"Yüz bin söz, bir pul kadar etmez!.."
14/11/2022 Pazartesi Köşe yazarı V.T
Hamzavi Beşir Efendi İstanbul'da yetişen evliyâdandır.
Arnavutluk'un Gonca kazâsında doğdu. İstanbul’a gelerek Fâtih Câmiinde Hâce
İdris Ali ve Hâcı Kubây isimlerinde iki mübârek zattan Hamzaviyye yolunun
edeblerini öğrendi ve icazet aldı.
Hocası Hacı Kubây'ın vefâtından sonra ve Allahü teâlâyı zikir
ile meşgul olurken diğer taraftan da kendisine gelen talebelere Ehl-i sünnet
yolunu öğretmek için gayret sarf etti. Yediden yetmişe her yaştan kişinin
meseleleriyle ilgilenir herkese güleryüz ve tatlılıkla muâmele eder ve herkesin
istidâdına göre nasîhat ederdi.

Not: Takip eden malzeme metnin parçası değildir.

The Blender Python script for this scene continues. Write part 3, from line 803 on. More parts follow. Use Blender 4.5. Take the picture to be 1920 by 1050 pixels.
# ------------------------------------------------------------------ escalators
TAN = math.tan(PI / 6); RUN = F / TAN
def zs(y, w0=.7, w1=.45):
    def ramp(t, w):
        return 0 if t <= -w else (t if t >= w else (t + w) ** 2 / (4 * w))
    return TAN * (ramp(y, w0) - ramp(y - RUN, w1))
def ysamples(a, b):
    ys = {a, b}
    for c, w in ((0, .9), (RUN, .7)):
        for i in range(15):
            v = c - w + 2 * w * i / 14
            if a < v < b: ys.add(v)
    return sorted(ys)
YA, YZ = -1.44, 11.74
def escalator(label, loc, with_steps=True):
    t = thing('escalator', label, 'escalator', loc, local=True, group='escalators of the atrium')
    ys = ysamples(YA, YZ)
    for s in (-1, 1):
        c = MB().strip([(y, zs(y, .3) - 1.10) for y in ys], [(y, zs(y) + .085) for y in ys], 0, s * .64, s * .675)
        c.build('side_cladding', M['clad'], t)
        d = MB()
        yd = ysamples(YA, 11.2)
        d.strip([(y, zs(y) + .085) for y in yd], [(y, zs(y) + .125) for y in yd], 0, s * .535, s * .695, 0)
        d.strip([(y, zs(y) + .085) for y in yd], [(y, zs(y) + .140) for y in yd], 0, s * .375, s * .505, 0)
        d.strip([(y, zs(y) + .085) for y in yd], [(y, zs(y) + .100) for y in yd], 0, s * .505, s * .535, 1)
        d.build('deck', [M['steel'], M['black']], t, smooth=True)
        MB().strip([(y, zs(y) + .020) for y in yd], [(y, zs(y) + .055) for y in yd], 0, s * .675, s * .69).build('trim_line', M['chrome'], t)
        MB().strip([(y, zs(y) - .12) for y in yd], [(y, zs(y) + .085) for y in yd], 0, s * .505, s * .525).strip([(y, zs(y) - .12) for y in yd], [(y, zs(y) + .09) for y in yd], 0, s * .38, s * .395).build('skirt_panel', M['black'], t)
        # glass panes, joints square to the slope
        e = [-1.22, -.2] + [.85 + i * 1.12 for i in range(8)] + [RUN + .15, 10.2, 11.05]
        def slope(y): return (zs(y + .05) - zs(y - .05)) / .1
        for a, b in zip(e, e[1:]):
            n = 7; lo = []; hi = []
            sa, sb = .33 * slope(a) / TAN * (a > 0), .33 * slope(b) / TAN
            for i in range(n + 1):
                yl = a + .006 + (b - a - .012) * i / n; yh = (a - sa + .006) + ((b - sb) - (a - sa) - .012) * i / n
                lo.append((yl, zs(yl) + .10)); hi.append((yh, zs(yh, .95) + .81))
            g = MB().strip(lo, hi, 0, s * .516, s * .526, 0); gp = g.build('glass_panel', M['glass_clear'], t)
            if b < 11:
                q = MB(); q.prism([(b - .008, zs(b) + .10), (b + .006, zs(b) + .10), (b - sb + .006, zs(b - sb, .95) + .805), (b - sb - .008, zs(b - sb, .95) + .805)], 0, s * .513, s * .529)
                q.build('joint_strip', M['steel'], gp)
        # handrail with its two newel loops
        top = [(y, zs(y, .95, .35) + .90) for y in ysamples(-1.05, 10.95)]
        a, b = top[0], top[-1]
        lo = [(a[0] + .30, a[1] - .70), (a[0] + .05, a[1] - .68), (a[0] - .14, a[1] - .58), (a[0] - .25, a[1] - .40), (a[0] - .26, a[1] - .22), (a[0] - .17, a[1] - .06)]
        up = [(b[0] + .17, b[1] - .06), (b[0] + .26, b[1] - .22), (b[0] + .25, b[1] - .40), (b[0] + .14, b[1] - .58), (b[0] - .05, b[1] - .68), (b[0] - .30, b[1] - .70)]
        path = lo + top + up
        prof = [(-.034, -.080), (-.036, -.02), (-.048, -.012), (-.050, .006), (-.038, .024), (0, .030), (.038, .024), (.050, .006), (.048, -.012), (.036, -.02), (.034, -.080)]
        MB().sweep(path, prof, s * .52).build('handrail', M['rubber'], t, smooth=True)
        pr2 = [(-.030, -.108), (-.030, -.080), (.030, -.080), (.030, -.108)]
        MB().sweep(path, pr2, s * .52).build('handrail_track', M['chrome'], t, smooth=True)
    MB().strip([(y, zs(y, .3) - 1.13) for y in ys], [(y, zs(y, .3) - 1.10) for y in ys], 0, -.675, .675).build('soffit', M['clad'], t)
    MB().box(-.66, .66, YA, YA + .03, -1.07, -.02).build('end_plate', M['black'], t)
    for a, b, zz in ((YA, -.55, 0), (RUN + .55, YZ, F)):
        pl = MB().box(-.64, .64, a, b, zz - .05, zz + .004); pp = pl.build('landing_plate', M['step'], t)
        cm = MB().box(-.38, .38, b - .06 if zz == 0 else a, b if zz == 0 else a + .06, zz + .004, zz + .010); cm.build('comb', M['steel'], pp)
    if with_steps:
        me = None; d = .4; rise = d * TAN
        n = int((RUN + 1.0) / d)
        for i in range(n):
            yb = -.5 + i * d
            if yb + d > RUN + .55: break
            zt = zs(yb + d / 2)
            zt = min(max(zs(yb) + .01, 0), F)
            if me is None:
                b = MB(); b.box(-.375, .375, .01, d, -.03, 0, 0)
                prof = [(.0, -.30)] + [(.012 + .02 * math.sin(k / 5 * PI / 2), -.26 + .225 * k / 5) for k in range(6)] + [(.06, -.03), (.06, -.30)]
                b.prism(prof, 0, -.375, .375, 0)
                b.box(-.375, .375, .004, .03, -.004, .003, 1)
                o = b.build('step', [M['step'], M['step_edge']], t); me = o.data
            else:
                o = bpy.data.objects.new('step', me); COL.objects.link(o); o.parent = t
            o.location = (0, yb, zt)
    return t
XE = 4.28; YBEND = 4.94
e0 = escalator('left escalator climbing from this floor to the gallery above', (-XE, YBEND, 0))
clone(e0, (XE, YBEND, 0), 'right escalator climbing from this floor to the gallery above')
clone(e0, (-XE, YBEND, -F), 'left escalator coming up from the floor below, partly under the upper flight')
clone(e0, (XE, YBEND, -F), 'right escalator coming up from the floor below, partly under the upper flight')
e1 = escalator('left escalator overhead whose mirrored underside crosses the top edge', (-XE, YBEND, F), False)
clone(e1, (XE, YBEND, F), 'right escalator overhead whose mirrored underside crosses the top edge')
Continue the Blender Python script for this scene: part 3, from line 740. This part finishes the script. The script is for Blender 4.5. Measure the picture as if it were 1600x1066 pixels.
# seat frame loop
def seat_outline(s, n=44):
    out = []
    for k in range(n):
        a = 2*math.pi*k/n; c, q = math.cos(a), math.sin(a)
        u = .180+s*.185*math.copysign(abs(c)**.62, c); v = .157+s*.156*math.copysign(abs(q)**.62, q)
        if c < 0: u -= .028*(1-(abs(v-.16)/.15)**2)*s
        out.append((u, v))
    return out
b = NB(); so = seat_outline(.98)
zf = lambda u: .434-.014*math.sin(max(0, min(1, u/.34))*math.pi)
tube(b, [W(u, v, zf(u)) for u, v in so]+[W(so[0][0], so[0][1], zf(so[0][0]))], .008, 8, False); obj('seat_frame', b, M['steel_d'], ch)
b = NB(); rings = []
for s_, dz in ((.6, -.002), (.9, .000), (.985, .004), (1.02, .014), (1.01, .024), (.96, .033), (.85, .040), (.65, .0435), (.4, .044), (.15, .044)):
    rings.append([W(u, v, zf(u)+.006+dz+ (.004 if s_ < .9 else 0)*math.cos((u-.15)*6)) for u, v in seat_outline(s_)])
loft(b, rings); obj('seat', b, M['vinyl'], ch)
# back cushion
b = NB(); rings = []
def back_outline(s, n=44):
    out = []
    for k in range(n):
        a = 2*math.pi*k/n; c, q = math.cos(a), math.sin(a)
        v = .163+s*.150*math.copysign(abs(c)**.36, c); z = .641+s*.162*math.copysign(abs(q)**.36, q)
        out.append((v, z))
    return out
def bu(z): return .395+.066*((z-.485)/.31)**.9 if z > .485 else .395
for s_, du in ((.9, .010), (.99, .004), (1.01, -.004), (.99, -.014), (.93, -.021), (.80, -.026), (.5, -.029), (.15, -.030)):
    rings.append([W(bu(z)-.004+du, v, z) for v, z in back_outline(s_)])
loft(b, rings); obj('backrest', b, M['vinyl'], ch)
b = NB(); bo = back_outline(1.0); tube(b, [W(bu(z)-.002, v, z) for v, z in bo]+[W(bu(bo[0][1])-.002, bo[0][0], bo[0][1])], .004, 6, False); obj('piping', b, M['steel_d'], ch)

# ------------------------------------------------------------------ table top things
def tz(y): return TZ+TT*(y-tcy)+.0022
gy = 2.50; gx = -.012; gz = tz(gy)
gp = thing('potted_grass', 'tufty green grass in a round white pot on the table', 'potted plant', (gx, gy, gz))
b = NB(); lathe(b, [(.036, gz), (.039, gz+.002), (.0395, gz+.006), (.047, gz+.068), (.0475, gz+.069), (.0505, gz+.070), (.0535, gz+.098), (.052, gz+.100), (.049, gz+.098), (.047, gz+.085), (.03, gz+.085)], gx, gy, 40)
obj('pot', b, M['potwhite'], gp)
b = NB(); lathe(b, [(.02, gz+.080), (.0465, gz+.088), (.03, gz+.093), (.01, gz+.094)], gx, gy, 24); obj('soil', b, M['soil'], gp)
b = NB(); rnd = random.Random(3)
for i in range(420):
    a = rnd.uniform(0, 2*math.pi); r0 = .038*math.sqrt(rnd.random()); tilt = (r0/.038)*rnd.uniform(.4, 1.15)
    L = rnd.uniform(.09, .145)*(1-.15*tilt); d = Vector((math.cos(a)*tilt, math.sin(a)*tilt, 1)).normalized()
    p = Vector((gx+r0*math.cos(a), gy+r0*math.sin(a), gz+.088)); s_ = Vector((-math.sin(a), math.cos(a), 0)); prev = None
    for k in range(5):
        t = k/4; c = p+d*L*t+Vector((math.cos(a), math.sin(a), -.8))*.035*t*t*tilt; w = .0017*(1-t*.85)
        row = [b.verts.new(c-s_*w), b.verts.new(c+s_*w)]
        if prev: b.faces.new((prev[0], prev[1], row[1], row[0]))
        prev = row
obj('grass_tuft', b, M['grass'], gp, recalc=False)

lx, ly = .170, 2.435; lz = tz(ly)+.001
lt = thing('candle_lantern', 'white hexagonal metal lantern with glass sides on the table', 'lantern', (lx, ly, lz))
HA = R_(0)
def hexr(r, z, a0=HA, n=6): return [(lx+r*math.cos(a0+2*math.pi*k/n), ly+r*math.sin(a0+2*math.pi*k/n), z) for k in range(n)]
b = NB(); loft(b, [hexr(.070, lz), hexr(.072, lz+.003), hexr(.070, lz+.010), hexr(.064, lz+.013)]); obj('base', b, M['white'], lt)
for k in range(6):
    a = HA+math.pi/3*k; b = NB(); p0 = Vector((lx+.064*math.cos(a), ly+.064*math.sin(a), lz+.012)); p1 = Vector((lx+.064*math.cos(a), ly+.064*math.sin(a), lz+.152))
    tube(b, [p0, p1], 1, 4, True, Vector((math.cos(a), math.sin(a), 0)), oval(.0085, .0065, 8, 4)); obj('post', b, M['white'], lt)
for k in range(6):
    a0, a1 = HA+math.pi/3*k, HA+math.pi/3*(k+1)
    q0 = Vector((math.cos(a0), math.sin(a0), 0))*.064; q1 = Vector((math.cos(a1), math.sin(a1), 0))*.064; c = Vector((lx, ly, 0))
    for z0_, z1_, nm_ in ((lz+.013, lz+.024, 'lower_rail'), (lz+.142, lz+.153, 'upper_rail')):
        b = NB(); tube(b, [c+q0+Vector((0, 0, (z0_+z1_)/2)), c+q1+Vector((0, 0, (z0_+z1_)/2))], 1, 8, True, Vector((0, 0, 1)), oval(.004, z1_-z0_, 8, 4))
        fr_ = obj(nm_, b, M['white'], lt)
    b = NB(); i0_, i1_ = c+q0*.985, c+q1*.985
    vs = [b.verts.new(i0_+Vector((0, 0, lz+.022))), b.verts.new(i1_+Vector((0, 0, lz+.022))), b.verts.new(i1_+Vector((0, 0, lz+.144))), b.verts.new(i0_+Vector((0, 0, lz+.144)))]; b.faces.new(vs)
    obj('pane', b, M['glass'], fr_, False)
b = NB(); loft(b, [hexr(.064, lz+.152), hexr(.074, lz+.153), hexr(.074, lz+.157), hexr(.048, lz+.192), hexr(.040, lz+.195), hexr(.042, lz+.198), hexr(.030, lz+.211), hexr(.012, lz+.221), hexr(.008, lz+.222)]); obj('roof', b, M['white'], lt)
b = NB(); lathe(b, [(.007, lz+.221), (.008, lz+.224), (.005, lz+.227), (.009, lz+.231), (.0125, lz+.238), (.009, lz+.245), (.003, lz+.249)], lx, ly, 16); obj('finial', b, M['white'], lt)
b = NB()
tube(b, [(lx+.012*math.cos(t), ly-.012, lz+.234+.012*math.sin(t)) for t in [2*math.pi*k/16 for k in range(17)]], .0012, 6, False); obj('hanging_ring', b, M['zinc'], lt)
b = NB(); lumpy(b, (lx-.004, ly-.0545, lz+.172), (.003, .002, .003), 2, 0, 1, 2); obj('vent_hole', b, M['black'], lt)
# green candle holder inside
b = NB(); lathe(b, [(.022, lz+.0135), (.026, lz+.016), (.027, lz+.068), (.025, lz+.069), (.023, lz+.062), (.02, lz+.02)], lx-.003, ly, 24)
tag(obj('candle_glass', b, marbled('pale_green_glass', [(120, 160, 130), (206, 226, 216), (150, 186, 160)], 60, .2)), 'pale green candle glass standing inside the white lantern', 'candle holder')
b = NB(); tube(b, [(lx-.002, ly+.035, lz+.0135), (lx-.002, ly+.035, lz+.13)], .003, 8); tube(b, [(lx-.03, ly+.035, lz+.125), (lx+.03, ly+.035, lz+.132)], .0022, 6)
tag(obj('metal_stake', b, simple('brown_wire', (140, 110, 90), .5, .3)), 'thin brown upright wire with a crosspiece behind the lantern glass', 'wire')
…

Uzaktaki talebelerine de mektuplar göndermek
sûretiyle dînin emirlerini ve yasaklarını hatırlatırdı. Talebelerine göndermiş
olduğu mektubun bir bölümü şöyledir:
"Ey enbiyâ ve evliyânın sırrına âşık olanlar ve buna
kavuşmayı isteyenler! Nedir bu hâliniz? Sizler yalnız istigfâr okuyup, Allahü
teâlânın sevgisini elde etmeye gayret gösterip, ilâhî tecellilere kavuşuyor
musunuz? İşlerinizde, sözlerinizde dînin emirlerine uymanızı isterim. Sakın ha!
Dînin emirlerine muhâlif olarak, kendi aklınıza göre konuşmayınız. Dînin
emirlerine uymakta aslâ ihmâlkârlık göstermeyiniz. Zâhirinizi dînin emirlerine
uymakta, bâtınınızı Allah sevgisi nûru ile süslemeniz gerekir. Birbirinizle
buluştuğunuz zaman, birbirinize sevgi ve tevâzu gösteriniz. Birbirinizle dînin
emirleri ve tasavvuf yolunun âdâbı gereğince faydalı şeyler konuşup,
mâlâyânîden (boş sözlerden) sakınasınız. Yüz bin söz, bir pul kadar etmez. Söz,
mânâyı bilmek ve bulmak içindir. Canın kurtuluşu, mânâ iledir. Söz ile kurtuluş
olmaz. Şimdi her biriniz, yolumuzu candan tâkip edip, mânâya kavuşmak, nefis ve
şeytanın hîlesinden kurtulmak için, cenâb-ı Rabb-ül-âlemîne tam bir teveccüh
ile teveccüh eyleyesiniz, yönelesiniz. Mârifet sanıp, sattığınız (sarf
ettiğiniz) sözlerden sakınmanız gerektiğini bilmelisiniz. Haramdan
sakınmalısınız. Her kim dikkat etmeyip, dînin emrine uymayan bir iş yaparsa
bizden değildir. Onun dilini kesmek lâzımdır."
Otuz altı sene insanlara doğru yolu gösteren Beşir Efendi, feyiz ve mârifet yaydı. 1661 (H.1072) senesinde 90 yaşı civârında iken bâzı hasedciler ve kötü kimseler tarafından şehîd edilerek denize atıldı. Böylece kabr-i şerîfi, bahr-ı rahmet-i Rahmân oldu.